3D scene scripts
::::

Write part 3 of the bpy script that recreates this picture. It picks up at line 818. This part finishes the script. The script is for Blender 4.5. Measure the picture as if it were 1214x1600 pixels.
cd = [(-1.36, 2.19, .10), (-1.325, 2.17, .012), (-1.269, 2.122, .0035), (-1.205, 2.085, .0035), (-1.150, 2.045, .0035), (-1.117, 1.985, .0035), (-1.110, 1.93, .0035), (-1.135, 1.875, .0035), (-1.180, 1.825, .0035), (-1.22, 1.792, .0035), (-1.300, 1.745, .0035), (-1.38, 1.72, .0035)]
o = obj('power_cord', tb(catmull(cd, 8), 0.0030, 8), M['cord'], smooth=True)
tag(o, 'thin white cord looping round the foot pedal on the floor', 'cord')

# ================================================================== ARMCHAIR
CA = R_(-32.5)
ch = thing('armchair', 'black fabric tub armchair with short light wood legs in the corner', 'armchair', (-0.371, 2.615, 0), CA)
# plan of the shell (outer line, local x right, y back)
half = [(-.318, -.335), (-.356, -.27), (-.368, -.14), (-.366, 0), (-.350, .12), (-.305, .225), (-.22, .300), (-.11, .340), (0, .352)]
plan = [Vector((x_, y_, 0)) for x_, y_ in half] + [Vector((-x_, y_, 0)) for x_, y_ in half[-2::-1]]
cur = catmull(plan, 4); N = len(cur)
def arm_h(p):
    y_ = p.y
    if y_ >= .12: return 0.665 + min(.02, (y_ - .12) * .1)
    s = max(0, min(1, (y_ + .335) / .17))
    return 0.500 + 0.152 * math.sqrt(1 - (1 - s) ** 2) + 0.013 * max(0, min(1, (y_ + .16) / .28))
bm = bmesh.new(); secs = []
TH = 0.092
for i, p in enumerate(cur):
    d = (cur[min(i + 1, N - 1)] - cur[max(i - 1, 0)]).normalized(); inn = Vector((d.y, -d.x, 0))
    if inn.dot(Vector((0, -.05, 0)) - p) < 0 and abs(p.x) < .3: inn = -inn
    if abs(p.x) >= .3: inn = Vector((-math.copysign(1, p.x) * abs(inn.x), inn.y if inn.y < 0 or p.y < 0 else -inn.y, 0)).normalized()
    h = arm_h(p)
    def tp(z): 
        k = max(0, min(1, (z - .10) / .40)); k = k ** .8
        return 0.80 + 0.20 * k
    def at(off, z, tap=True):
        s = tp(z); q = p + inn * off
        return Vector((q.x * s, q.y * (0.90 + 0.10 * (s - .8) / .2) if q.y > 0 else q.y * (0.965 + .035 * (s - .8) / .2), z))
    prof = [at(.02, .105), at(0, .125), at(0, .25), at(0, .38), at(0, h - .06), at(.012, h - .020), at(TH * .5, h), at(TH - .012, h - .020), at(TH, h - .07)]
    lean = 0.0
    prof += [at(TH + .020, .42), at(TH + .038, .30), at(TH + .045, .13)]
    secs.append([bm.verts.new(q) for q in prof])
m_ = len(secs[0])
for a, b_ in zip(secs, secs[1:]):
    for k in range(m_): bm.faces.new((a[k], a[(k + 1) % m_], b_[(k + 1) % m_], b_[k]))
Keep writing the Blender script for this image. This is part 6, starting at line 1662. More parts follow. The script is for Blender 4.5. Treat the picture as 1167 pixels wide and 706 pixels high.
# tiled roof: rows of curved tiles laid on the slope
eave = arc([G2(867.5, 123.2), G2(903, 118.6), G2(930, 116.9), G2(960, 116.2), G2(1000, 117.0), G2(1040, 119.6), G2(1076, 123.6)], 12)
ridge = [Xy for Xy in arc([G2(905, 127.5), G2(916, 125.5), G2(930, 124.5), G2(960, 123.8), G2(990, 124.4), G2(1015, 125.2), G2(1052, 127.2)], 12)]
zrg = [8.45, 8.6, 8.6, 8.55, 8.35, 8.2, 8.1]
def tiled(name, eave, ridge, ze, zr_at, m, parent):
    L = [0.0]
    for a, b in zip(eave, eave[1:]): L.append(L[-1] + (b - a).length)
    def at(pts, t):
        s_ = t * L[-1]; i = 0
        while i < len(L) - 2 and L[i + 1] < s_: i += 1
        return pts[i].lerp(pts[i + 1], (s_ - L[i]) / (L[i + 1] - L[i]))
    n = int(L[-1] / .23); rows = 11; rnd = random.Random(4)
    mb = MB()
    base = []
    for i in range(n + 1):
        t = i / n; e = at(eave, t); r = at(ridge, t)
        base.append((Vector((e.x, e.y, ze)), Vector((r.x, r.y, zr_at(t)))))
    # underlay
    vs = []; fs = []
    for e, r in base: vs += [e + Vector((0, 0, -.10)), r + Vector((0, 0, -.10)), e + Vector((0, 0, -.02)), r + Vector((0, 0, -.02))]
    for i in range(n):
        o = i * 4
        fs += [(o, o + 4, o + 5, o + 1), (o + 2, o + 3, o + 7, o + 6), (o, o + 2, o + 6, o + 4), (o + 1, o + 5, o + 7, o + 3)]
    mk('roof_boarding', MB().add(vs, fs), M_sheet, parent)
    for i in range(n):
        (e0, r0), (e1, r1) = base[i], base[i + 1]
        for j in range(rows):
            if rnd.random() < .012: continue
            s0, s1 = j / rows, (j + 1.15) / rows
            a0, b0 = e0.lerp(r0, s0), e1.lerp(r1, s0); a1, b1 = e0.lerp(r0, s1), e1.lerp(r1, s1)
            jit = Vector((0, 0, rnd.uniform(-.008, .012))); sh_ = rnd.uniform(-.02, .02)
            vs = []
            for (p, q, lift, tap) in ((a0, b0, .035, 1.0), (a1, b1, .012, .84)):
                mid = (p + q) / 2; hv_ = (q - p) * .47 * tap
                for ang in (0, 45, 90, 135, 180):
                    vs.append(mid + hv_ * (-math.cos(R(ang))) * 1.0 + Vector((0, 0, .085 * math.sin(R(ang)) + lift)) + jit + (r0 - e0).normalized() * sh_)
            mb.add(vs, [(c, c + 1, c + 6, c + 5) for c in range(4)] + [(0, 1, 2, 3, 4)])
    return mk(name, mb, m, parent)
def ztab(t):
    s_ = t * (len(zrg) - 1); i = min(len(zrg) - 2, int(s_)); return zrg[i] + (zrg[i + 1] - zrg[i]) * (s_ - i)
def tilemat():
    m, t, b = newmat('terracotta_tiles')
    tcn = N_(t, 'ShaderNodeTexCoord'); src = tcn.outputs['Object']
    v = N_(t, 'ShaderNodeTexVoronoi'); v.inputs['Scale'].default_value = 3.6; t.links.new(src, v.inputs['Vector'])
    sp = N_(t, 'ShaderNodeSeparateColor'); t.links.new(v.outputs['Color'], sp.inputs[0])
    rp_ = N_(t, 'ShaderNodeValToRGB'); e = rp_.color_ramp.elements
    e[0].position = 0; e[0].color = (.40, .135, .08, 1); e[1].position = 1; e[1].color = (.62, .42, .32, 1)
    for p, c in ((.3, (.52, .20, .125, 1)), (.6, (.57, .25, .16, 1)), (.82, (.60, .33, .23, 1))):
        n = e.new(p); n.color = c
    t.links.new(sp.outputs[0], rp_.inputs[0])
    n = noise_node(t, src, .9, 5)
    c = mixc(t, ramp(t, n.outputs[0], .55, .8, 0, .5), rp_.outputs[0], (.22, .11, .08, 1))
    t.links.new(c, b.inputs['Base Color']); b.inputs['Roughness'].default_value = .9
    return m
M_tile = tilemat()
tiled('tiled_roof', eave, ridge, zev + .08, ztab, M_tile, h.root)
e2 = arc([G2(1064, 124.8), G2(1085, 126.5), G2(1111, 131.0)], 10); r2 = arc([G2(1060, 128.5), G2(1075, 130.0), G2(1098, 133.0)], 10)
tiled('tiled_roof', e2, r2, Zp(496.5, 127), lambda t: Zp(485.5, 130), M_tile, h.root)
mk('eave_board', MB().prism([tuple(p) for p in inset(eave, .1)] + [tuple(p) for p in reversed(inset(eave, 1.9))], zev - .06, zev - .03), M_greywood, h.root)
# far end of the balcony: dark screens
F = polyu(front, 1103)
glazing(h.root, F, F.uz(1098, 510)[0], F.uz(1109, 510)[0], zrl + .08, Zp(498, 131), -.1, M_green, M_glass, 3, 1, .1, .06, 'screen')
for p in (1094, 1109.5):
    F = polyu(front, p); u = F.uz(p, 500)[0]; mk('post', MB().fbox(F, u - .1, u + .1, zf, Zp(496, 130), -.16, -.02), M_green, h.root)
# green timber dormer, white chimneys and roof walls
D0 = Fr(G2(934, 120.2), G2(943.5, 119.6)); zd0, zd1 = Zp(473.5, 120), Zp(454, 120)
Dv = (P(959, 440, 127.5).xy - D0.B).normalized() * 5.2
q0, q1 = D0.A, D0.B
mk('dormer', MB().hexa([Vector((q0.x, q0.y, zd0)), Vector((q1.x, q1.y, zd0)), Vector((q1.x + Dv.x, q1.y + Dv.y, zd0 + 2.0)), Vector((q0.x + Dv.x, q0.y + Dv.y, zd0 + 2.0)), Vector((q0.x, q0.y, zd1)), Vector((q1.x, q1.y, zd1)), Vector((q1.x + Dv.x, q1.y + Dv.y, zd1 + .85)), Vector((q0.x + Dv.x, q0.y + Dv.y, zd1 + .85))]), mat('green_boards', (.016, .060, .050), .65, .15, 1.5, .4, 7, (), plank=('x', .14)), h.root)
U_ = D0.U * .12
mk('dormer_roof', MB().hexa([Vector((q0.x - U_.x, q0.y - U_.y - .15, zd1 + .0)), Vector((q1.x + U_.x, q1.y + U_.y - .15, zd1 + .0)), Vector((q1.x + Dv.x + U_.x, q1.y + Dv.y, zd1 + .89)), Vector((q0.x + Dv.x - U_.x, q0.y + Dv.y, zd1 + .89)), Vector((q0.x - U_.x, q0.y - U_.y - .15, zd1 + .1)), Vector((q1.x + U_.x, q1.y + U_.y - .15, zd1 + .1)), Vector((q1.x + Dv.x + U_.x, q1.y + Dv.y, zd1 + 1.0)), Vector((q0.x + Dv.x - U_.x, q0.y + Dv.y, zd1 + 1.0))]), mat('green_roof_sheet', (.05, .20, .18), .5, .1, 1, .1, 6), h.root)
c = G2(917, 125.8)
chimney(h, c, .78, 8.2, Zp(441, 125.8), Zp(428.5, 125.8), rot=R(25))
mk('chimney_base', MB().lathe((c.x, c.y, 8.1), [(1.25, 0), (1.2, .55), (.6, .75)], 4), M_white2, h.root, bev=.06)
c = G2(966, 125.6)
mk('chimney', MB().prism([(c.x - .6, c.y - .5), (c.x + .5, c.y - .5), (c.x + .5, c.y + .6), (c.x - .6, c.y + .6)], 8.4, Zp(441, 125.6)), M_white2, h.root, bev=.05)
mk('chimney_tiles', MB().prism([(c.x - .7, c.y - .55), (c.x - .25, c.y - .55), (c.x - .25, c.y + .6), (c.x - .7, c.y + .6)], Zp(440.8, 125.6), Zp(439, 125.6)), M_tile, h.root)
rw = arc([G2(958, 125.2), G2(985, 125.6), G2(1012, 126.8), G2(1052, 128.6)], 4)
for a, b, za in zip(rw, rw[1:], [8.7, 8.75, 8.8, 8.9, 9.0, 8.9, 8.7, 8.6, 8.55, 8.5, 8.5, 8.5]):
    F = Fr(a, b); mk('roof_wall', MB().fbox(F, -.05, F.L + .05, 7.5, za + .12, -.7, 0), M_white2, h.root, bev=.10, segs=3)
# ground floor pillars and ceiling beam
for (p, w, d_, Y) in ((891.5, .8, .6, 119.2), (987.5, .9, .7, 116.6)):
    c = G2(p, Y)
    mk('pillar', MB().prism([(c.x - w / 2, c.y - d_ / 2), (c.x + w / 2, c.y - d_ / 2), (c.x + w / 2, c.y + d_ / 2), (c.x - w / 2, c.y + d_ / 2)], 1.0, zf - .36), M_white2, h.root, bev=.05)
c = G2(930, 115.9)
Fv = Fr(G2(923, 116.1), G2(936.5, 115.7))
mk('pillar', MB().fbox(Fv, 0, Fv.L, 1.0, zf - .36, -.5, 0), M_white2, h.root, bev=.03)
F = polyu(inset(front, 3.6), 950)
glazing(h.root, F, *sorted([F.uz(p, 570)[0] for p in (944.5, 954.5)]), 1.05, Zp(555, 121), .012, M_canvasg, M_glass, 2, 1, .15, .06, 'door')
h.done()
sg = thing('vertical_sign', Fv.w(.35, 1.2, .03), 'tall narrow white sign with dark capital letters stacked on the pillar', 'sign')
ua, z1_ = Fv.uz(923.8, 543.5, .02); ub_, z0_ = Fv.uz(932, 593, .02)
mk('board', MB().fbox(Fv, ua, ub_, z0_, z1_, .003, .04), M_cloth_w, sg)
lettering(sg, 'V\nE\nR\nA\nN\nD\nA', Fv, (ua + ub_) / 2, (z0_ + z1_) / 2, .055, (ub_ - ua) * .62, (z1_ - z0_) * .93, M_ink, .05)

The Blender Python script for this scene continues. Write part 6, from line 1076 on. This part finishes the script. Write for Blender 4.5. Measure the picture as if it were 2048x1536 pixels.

::::

■ WORK TO DO
Return the entries above unchanged, starting at the first line and stopping after the line with "tag(o, 'thin white".

■ WRITTEN REPLY
Write part 3 of the bpy script that recreates this picture. It picks up at line 818. This part finishes the script. The script is for Blender 4.5. Measure the picture as if it were 1214x1600 pixels.
cd = [(-1.36, 2.19, .10), (-1.325, 2.17, .012), (-1.269, 2.122, .0035), (-1.205, 2.085, .0035), (-1.150, 2.045, .0035), (-1.117, 1.985, .0035), (-1.110, 1.93, .0035), (-1.135, 1.875, .0035), (-1.180, 1.825, .0035), (-1.22, 1.792, .0035), (-1.300, 1.745, .0035), (-1.38, 1.72, .0035)]
o = obj('power_cord', tb(catmull(cd, 8), 0.0030, 8), M['cord'], smooth=True)
tag(o, 'thin white cord looping round the foot pedal on the floor', 'cord')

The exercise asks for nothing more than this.